Konashenkov, the Russian Defense Ministry spokesman, said Saturday that Ukrainian forces had been driven out of most of the city and remained only in the huge Azovstal steel mill.

Russian Maj. Gen. Vladimir Frolov, whose troops have been among those besieging Mariupol, was buried Saturday in St. Petersburg after dying in battle, Gov. Alexander Beglov said. Ukraine has said several Russian generals and dozens of other high-ranking officers have been killed in the war.

Capturing Mariupol would allow Russian forces in the south, which came up through the annexed Crimean Peninsula, to fully link up with troops in the Donbas region, Ukraine's eastern industrial heartland.

Zelenskyy estimated that 2,500 to 3,000 Ukrainian troops have died in the war, and about 10,000 have been wounded.

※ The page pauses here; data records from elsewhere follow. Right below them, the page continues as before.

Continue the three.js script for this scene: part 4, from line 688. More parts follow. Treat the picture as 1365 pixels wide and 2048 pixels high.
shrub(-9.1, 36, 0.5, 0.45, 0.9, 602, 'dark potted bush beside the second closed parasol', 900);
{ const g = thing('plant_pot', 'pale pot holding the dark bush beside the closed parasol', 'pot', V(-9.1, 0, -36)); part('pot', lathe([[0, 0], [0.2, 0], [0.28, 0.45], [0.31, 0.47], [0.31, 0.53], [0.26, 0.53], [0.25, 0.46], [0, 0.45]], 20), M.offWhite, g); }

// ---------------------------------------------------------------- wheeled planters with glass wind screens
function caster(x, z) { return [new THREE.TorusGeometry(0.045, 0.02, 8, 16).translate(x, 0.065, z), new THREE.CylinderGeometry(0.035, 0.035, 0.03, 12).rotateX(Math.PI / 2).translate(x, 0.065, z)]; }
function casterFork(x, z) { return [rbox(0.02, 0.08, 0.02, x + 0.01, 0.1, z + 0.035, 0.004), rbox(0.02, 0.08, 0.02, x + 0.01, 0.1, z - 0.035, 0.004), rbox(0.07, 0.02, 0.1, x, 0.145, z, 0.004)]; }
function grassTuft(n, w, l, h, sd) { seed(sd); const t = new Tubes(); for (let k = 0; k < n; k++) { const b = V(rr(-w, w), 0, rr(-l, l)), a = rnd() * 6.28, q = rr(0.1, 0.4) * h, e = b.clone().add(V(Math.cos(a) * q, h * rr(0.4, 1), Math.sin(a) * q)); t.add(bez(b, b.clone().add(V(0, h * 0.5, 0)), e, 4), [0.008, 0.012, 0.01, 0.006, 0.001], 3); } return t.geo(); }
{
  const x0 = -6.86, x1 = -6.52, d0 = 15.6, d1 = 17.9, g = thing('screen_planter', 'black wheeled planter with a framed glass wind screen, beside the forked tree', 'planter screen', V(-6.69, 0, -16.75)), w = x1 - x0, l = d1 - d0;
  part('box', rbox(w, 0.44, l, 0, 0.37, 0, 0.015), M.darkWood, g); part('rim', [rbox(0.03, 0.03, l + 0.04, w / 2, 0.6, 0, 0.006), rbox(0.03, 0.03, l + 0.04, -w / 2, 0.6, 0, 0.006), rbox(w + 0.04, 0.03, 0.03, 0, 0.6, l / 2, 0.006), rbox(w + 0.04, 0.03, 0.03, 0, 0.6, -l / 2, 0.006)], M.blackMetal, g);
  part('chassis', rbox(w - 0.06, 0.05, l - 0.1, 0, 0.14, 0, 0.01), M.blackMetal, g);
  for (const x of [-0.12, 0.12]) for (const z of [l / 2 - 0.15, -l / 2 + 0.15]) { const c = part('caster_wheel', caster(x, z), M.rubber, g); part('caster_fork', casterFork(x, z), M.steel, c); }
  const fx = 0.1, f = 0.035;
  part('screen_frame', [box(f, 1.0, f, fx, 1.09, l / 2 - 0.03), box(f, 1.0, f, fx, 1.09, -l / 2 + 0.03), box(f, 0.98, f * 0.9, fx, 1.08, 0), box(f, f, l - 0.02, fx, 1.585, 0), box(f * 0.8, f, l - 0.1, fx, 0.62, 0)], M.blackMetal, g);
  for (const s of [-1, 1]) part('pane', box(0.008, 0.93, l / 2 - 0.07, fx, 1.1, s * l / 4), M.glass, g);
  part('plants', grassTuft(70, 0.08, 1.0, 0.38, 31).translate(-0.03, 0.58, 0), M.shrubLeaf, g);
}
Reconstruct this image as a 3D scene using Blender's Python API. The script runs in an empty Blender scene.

The office of Ukraine's prosecutor general said Saturday that at least 200 children have been killed, and more than 360 wounded.

Russian forces also have taken captive some 700 Ukrainian troops and more than 1,000 civilians, Ukrainian Deputy Prime Minister Iryna Vereshchuk said Saturday. Ukraine holds about the same number of Russian troops as prisoners and intends to arrange a swap but is demanding the release of civilians "without any conditions," she said.

Russia's warning of stepped-up attacks on Kyiv came after it accused Ukraine on Thursday of wounding seven people and damaging about 100 residential buildings with airstrikes in Bryansk, a region bordering Ukraine. Ukrainian officials have not confirmed hitting targets in Russia.

In the Vatican, Pope Francis on Saturday invoked "gestures of peace in these days marked by the horror of war" in an Easter vigil homily at St. Peter's Basilica that was attended by the mayor of the occupied Ukrainian city of Melitopol and three members of Ukraine's parliament. Francis did not refer directly to Russia's invasion but has called, apparently in vain, for an Easter truce to reach a negotiated peace.